**Stated task:**
Repeat the material verbatim. Images are excluded from the copy.

▶

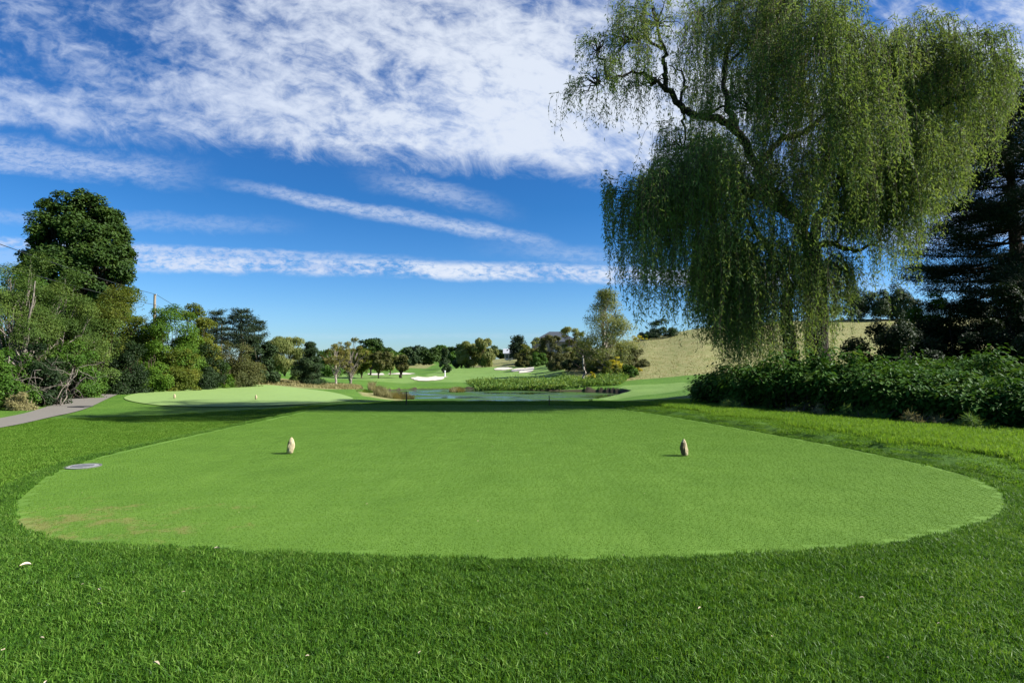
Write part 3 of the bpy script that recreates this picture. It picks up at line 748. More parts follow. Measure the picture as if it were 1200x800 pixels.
# ---- slope right of the green
R_ = [
 ('leafy_shrub','olive bush on the slope right of the grey-roofed cottage',618,140,404,22,'yellowgreen','dome'),
 ('leafy_shrub','brown-green bush at the foot of the slope above the bunkers',616,128,414,26,'brown','dome'),
 ('leafy_shrub','dark rounded bush nearest the upper sand bunkers',632,122,413,22,'midgreen','dome'),
 ('leafy_shrub','yellow-green bushy tree in front of the dark-roofed house',628,135,396,24,'pale','dome'),
 ('leafy_shrub','grey twiggy tree in front of the dark-roofed house',645,128,393,26,'brown','vase'),
 ('leafy_shrub','silvery green tree covering the right end of the dark-roofed house',668,110,384,26,'pale','vase'),
 ('leafy_shrub','yellow-green tree left of the tall pale tree',684,105,389,28,'yellowgreen','dome'),
 ('leafy_shrub','dark brown thicket below the yellow-green trees',655,95,414,34,'brown','dome'),
 ('leafy_shrub','dark thicket behind the small dead tree',677,88,414,40,'dark','dome'),
 ('leafy_shrub','dark bush at the foot of the tall pale tree',706,84,410,36,'midgreen','dome'),
 ('leafy_shrub','brownish round bush on the straw hillside right of the goldenrod',744,80,409,32,'brown','dome'),
 ('leafy_shrub','olive bush below the goldenrod patch',716,72,423,30,'yellowgreen','dome'),
 ('leafy_shrub','small green bush right of the olive bush below the goldenrod',738,70,428,26,'midgreen','dome'),
 ('leafy_shrub','light green bush at the right foot of the tall pale tree',728,82,402,26,'bright','dome'),
]
for k, (nm, lb, px, d, ty, wp_, mt_, sh) in enumerate(R_):
    T('bush' if sh == 'dome' else 'leafy_tree', lb, 'bush' if sh == 'dome' else 'tree', px, d, ty, wp_, LM[mt_], 'brown', sh, 6500, (.0022*d, .0014*d), 26, .28, z0=.03, seed=300+k, part='foliage' if sh == 'dome' else 'crown', bare=1 if sh == 'vase' else 0)
T('poplar_tree', 'tall pale yellow-green tree with an airy pointed crown left of the straw hill', 'tree', 711, 82, 340, 84, LM['pale'], 'pale', 'cone', 24000, (.20, .12), 110, .2, z0=.05, seed=330, fill=.6, trunk_r=.22, lumps=.2)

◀

**Written response:**
Write part 3 of the bpy script that recreates this picture. It picks up at line 748. More parts follow. Measure the picture as if it were 1200x800 pixels.
# ---- slope right of the green
R_ = [
 ('leafy_shrub','olive bush on the slope right of the grey-roofed cottage',618,140,404,22,'yellowgreen','dome'),
 ('leafy_shrub','brown-green bush at the foot of the slope above the bunkers',616,128,414,26,'brown','dome'),
 ('leafy_shrub','dark rounded bush nearest the upper sand bunkers',632,122,413,22,'midgreen','dome'),
 ('leafy_shrub','yellow-green bushy tree in front of the dark-roofed house',628,135,396,24,'pale','dome'),
 ('leafy_shrub','grey twiggy tree in front of the dark-roofed house',645,128,393,26,'brown','vase'),
 ('leafy_shrub','silvery green tree covering the right end of the dark-roofed house',668,110,384,26,'pale','vase'),
 ('leafy_shrub','yellow-green tree left of the tall pale tree',684,105,389,28,'yellowgreen','dome'),
 ('leafy_shrub','dark brown thicket below the yellow-green trees',655,95,414,34,'brown','dome'),
 ('leafy_shrub','dark thicket behind the small dead tree',677,88,414,40,'dark','dome'),
 ('leafy_shrub','dark bush at the foot of the tall pale tree',706,84,410,36,'midgreen','dome'),
 ('leafy_shrub','brownish round bush on the straw hillside right of the goldenrod',744,80,409,32,'brown','dome'),
 ('leafy_shrub','olive bush below the goldenrod patch',716,72,423,30,'yellowgreen','dome'),
 ('leafy_shrub','small green bush right of the olive bush below the goldenrod',738,70,428,26,'midgreen','dome'),
 ('leafy_shrub','light green bush at the right foot of the tall pale tree',728,82,402,26,'bright','dome'),
]
for k, (nm, lb, px, d, ty, wp_, mt_, sh) in enumerate(R_):
    T('bush' if sh == 'dome' else 'leafy_tree', lb, 'bush' if sh == 'dome' else 'tree', px, d, ty, wp_, LM[mt_], 'brown', sh, 6500, (.0022*d, .0014*d), 26, .28, z0=.03, seed=300+k, part='foliage' if sh == 'dome' else 'crown', bare=1 if sh == 'vase' else 0)
T('poplar_tree', 'tall pale yellow-green tree with an airy pointed crown left of the straw hill', 'tree', 711, 82, 340, 84, LM['pale'], 'pale', 'cone', 24000, (.20, .12), 110, .2, z0=.05, seed=330, fill=.6, trunk_r=.22, lumps=.2)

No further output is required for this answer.